Authorities pinpoint the worst trouble spots as being Mae Sai district of Chiang Rai where tiny dust particles in the air reached a dangerous 305.6 microgrammes per cubic metre of air on Thursday and Pai district of Mae Hong Son. The haze is exacerbated by bushfires and smoke wafting across the border from Myanmar.

This year the Northeast is also afflicted by heavy burn-offs taking place in Chaiyaphum while other provinces east of Bangkok have not escaped unscathed. Minor respite has come in the form of cloud seeding operations, use of fire engines to spray residential neighbourhoods and a high-pressure area from China.

But lasting relief will only come with the rain season.

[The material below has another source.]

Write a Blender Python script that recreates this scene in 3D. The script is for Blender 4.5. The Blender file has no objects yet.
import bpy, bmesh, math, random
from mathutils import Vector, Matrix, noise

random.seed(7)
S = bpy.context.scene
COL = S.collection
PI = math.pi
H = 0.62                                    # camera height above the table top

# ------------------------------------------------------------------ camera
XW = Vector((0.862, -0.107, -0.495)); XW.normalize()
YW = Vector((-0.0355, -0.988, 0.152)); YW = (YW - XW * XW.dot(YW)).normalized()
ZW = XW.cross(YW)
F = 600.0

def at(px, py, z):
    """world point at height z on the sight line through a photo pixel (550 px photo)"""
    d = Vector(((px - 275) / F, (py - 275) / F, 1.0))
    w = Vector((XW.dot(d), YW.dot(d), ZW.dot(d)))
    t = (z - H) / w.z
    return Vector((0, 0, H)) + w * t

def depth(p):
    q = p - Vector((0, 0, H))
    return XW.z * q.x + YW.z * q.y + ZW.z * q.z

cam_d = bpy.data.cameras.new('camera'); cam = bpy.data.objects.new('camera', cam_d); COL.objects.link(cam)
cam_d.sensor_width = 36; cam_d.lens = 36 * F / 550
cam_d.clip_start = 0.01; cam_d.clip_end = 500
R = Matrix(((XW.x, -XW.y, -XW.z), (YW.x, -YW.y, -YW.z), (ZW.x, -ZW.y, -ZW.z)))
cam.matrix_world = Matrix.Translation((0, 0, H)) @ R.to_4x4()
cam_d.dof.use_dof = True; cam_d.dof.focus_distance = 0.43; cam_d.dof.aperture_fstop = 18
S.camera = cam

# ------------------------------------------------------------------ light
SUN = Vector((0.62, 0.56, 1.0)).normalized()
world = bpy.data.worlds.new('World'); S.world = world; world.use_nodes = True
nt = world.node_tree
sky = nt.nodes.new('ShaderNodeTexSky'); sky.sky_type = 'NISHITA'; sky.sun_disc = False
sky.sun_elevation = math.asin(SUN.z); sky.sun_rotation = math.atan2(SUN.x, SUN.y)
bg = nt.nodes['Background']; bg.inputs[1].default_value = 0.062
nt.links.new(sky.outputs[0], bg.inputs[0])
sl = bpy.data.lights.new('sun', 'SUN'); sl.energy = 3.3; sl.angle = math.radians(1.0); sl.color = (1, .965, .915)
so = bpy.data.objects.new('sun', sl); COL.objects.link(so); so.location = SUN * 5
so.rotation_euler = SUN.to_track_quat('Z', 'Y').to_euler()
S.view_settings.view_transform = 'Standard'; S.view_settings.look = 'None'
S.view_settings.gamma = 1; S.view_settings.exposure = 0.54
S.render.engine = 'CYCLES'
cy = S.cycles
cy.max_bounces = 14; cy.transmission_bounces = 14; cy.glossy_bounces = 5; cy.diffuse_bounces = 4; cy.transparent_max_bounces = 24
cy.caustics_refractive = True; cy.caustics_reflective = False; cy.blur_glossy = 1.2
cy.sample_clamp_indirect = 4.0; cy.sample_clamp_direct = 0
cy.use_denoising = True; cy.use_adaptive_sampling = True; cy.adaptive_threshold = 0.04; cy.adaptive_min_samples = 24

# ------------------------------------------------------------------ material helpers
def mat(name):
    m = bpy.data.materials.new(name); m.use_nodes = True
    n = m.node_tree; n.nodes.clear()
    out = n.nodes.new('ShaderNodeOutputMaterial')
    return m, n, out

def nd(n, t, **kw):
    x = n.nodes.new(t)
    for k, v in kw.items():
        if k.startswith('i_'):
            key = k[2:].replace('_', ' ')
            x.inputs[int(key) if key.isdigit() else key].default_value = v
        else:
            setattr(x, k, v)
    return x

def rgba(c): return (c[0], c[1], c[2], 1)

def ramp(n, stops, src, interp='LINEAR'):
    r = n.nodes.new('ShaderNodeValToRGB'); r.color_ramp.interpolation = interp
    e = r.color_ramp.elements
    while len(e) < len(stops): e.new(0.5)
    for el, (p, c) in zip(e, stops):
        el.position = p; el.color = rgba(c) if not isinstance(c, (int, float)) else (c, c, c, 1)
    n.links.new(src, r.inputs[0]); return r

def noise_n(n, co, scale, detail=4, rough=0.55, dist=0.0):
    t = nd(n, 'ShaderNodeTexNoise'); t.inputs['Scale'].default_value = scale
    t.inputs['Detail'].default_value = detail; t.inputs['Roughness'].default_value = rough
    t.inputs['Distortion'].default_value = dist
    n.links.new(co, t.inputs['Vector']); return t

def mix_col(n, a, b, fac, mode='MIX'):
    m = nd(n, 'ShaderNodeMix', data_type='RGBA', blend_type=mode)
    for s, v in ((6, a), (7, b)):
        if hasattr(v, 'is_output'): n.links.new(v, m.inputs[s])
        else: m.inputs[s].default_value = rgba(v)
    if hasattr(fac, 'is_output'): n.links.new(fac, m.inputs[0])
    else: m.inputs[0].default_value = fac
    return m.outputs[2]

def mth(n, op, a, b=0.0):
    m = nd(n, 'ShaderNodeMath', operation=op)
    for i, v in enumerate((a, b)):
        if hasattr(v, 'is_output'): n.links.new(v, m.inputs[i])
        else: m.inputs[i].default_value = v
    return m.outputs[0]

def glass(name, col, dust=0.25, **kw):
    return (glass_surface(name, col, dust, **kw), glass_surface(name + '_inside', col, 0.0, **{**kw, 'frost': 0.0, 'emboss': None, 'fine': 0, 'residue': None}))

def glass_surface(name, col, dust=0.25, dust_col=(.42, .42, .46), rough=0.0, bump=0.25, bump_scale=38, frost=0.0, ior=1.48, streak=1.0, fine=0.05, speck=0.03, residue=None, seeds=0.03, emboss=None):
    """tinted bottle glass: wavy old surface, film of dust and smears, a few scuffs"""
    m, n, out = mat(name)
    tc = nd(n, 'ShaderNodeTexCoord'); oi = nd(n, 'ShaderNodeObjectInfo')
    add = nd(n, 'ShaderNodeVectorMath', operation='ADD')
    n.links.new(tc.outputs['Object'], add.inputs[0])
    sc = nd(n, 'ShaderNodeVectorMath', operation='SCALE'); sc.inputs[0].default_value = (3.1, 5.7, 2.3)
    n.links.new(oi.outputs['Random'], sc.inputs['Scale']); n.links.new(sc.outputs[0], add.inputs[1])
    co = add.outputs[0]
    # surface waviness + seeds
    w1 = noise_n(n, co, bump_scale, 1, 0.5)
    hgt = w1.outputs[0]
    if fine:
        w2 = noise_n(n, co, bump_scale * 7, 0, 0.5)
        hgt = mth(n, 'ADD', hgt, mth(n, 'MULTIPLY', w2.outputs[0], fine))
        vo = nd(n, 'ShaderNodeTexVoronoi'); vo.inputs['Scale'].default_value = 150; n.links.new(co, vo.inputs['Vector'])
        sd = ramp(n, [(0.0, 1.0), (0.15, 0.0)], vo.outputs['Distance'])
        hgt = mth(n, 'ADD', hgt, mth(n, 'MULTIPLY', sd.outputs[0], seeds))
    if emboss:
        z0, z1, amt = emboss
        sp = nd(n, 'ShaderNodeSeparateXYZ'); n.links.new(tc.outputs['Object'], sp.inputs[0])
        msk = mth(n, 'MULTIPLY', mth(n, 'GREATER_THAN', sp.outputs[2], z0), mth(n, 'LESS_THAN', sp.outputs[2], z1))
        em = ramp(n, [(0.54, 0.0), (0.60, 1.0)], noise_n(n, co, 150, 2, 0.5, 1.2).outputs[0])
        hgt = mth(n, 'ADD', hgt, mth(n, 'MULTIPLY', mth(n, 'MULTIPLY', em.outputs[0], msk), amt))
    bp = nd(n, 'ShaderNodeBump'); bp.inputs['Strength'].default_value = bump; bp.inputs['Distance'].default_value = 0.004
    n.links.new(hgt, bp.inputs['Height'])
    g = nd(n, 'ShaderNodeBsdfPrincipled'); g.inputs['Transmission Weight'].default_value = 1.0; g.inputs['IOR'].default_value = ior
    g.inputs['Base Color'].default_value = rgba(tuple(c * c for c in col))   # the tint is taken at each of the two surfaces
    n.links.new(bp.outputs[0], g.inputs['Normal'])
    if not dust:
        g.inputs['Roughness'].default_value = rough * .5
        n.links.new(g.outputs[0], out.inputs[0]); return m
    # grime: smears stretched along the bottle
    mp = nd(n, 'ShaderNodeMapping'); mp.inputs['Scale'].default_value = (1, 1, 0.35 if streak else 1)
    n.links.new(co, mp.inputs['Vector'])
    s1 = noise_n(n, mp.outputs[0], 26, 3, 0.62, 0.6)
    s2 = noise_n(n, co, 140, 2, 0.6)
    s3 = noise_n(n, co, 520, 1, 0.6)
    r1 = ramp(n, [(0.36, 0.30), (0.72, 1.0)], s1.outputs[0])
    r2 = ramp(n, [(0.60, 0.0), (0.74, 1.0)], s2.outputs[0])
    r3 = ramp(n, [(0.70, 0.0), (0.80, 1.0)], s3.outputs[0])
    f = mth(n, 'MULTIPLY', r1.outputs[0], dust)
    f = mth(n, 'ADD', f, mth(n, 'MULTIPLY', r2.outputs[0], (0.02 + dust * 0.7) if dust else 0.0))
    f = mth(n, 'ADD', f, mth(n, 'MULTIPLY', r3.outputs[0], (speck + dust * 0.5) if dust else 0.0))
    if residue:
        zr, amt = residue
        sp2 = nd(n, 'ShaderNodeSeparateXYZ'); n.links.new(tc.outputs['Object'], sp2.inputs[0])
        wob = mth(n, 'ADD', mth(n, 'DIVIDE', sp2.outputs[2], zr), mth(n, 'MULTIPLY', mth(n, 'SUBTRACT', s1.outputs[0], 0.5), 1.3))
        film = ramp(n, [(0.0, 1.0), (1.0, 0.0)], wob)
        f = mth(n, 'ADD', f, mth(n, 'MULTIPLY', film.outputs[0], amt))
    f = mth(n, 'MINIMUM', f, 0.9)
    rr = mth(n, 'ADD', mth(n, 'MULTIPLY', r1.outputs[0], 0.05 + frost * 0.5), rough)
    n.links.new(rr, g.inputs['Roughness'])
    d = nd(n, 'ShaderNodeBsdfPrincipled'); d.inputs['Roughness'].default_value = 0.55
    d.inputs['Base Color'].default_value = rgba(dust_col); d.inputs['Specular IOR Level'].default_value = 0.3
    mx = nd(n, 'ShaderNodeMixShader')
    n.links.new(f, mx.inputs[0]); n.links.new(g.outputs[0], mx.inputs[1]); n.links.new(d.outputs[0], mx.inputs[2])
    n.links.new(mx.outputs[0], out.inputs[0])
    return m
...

Every year history repeats itself and creates an intolerable situation for those living in or just visiting the North. In particular, tourism suffers greatly. It is unfair to simply expect people to continue to put up with a clearly avoidable situation. Health and forestry officials do launch campaigns to persuade landowners not to burn forests, rubbish or grass but these tend to lapse as soon as the haze dissipates. It is time to get tough and slap heavy fines and jail sentences on the actual owners of the land on which the fires are started, not just the farmers who plant their crops on it.

These same landowners ignored the Chiang Rai governor's invocation of the Disaster Prevention and Mitigation Act this week and a plea from health and tourism authorities to stop burning in the province and harming its people. They are not above the law. Let us see them face the legal consequences, which will also measure how seriously those in power take this problem.